What you will do
Repeat each line exactly as it is written.

Material provided
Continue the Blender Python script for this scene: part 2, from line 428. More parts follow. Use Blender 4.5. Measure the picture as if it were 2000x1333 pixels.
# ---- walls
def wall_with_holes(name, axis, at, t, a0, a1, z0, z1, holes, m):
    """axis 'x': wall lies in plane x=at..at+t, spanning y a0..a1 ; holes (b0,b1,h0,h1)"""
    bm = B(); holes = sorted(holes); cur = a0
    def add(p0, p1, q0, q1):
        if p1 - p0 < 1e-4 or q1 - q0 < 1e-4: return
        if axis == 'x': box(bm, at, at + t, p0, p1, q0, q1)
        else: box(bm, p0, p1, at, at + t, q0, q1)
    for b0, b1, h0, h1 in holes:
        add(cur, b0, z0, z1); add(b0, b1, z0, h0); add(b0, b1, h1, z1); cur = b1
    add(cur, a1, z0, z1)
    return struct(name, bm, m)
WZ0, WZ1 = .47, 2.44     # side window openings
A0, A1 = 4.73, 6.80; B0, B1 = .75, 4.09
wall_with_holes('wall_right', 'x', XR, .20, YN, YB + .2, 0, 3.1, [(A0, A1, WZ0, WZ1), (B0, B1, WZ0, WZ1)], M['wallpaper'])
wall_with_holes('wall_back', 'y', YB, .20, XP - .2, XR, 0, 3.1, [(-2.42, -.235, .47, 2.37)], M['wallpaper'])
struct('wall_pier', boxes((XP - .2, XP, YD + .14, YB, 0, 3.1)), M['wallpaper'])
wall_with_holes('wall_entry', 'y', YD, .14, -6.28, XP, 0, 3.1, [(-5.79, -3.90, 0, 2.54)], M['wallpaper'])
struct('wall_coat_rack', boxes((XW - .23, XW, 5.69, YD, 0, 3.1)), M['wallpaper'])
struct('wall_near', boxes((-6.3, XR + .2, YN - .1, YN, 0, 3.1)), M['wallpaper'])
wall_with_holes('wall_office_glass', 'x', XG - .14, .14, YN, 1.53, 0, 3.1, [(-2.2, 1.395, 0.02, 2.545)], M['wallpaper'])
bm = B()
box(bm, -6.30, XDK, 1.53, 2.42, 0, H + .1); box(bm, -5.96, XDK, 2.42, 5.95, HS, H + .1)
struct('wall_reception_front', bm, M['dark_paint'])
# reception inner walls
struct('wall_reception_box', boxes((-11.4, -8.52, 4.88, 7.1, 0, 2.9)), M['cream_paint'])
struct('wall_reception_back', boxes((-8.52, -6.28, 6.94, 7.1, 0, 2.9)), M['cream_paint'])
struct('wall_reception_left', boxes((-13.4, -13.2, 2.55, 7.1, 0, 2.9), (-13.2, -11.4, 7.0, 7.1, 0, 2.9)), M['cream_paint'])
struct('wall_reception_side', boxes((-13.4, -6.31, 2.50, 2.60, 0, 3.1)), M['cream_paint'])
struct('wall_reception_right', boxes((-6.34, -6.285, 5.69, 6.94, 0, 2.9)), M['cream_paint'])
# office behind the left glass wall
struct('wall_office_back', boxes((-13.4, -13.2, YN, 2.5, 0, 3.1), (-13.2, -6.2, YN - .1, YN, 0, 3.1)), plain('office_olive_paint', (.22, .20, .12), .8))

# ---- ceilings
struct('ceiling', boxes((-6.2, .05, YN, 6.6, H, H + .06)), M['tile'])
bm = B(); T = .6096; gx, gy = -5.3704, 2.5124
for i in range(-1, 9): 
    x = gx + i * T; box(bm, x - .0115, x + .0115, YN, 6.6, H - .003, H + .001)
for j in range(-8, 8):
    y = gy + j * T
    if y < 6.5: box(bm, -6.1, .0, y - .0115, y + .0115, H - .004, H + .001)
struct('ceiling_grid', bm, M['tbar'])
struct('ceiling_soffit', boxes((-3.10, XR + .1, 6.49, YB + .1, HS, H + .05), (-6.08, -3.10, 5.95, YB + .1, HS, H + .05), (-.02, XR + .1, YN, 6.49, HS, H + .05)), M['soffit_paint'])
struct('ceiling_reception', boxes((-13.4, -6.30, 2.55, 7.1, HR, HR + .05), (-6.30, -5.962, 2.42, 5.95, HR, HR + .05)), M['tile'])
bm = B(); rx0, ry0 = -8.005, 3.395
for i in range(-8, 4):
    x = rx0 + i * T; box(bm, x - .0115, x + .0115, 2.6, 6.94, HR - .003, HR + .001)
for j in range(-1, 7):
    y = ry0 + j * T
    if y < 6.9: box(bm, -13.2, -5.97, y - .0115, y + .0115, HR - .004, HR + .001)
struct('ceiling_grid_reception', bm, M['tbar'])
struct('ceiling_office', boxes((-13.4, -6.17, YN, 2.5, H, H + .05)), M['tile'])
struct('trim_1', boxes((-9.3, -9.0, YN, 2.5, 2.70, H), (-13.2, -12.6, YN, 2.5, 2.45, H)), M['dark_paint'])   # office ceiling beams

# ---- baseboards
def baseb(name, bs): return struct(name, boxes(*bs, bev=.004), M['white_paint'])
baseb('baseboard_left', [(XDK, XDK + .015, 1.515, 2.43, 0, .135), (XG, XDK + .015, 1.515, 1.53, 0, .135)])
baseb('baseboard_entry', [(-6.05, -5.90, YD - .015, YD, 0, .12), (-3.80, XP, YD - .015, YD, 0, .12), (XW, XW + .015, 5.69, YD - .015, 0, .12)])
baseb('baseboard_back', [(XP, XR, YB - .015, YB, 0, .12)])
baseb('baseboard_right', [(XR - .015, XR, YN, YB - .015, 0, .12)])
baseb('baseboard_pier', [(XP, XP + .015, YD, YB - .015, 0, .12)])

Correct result
Continue the Blender Python script for this scene: part 2, from line 428. More parts follow. Use Blender 4.5. Measure the picture as if it were 2000x1333 pixels.
# ---- walls
def wall_with_holes(name, axis, at, t, a0, a1, z0, z1, holes, m):
    """axis 'x': wall lies in plane x=at..at+t, spanning y a0..a1 ; holes (b0,b1,h0,h1)"""
    bm = B(); holes = sorted(holes); cur = a0
    def add(p0, p1, q0, q1):
        if p1 - p0 < 1e-4 or q1 - q0 < 1e-4: return
        if axis == 'x': box(bm, at, at + t, p0, p1, q0, q1)
        else: box(bm, p0, p1, at, at + t, q0, q1)
    for b0, b1, h0, h1 in holes:
        add(cur, b0, z0, z1); add(b0, b1, z0, h0); add(b0, b1, h1, z1); cur = b1
    add(cur, a1, z0, z1)
    return struct(name, bm, m)
WZ0, WZ1 = .47, 2.44     # side window openings
A0, A1 = 4.73, 6.80; B0, B1 = .75, 4.09
wall_with_holes('wall_right', 'x', XR, .20, YN, YB + .2, 0, 3.1, [(A0, A1, WZ0, WZ1), (B0, B1, WZ0, WZ1)], M['wallpaper'])
wall_with_holes('wall_back', 'y', YB, .20, XP - .2, XR, 0, 3.1, [(-2.42, -.235, .47, 2.37)], M['wallpaper'])
struct('wall_pier', boxes((XP - .2, XP, YD + .14, YB, 0, 3.1)), M['wallpaper'])
wall_with_holes('wall_entry', 'y', YD, .14, -6.28, XP, 0, 3.1, [(-5.79, -3.90, 0, 2.54)], M['wallpaper'])
struct('wall_coat_rack', boxes((XW - .23, XW, 5.69, YD, 0, 3.1)), M['wallpaper'])
struct('wall_near', boxes((-6.3, XR + .2, YN - .1, YN, 0, 3.1)), M['wallpaper'])
wall_with_holes('wall_office_glass', 'x', XG - .14, .14, YN, 1.53, 0, 3.1, [(-2.2, 1.395, 0.02, 2.545)], M['wallpaper'])
bm = B()
box(bm, -6.30, XDK, 1.53, 2.42, 0, H + .1); box(bm, -5.96, XDK, 2.42, 5.95, HS, H + .1)
struct('wall_reception_front', bm, M['dark_paint'])
# reception inner walls
struct('wall_reception_box', boxes((-11.4, -8.52, 4.88, 7.1, 0, 2.9)), M['cream_paint'])
struct('wall_reception_back', boxes((-8.52, -6.28, 6.94, 7.1, 0, 2.9)), M['cream_paint'])
struct('wall_reception_left', boxes((-13.4, -13.2, 2.55, 7.1, 0, 2.9), (-13.2, -11.4, 7.0, 7.1, 0, 2.9)), M['cream_paint'])
struct('wall_reception_side', boxes((-13.4, -6.31, 2.50, 2.60, 0, 3.1)), M['cream_paint'])
struct('wall_reception_right', boxes((-6.34, -6.285, 5.69, 6.94, 0, 2.9)), M['cream_paint'])
# office behind the left glass wall
struct('wall_office_back', boxes((-13.4, -13.2, YN, 2.5, 0, 3.1), (-13.2, -6.2, YN - .1, YN, 0, 3.1)), plain('office_olive_paint', (.22, .20, .12), .8))

# ---- ceilings
struct('ceiling', boxes((-6.2, .05, YN, 6.6, H, H + .06)), M['tile'])
bm = B(); T = .6096; gx, gy = -5.3704, 2.5124
for i in range(-1, 9): 
    x = gx + i * T; box(bm, x - .0115, x + .0115, YN, 6.6, H - .003, H + .001)
for j in range(-8, 8):
    y = gy + j * T
    if y < 6.5: box(bm, -6.1, .0, y - .0115, y + .0115, H - .004, H + .001)
struct('ceiling_grid', bm, M['tbar'])
struct('ceiling_soffit', boxes((-3.10, XR + .1, 6.49, YB + .1, HS, H + .05), (-6.08, -3.10, 5.95, YB + .1, HS, H + .05), (-.02, XR + .1, YN, 6.49, HS, H + .05)), M['soffit_paint'])
struct('ceiling_reception', boxes((-13.4, -6.30, 2.55, 7.1, HR, HR + .05), (-6.30, -5.962, 2.42, 5.95, HR, HR + .05)), M['tile'])
bm = B(); rx0, ry0 = -8.005, 3.395
for i in range(-8, 4):
    x = rx0 + i * T; box(bm, x - .0115, x + .0115, 2.6, 6.94, HR - .003, HR + .001)
for j in range(-1, 7):
    y = ry0 + j * T
    if y < 6.9: box(bm, -13.2, -5.97, y - .0115, y + .0115, HR - .004, HR + .001)
struct('ceiling_grid_reception', bm, M['tbar'])
struct('ceiling_office', boxes((-13.4, -6.17, YN, 2.5, H, H + .05)), M['tile'])
struct('trim_1', boxes((-9.3, -9.0, YN, 2.5, 2.70, H), (-13.2, -12.6, YN, 2.5, 2.45, H)), M['dark_paint'])   # office ceiling beams

# ---- baseboards
def baseb(name, bs): return struct(name, boxes(*bs, bev=.004), M['white_paint'])
baseb('baseboard_left', [(XDK, XDK + .015, 1.515, 2.43, 0, .135), (XG, XDK + .015, 1.515, 1.53, 0, .135)])
baseb('baseboard_entry', [(-6.05, -5.90, YD - .015, YD, 0, .12), (-3.80, XP, YD - .015, YD, 0, .12), (XW, XW + .015, 5.69, YD - .015, 0, .12)])
baseb('baseboard_back', [(XP, XR, YB - .015, YB, 0, .12)])
baseb('baseboard_right', [(XR - .015, XR, YN, YB - .015, 0, .12)])
baseb('baseboard_pier', [(XP, XP + .015, YD, YB - .015, 0, .12)])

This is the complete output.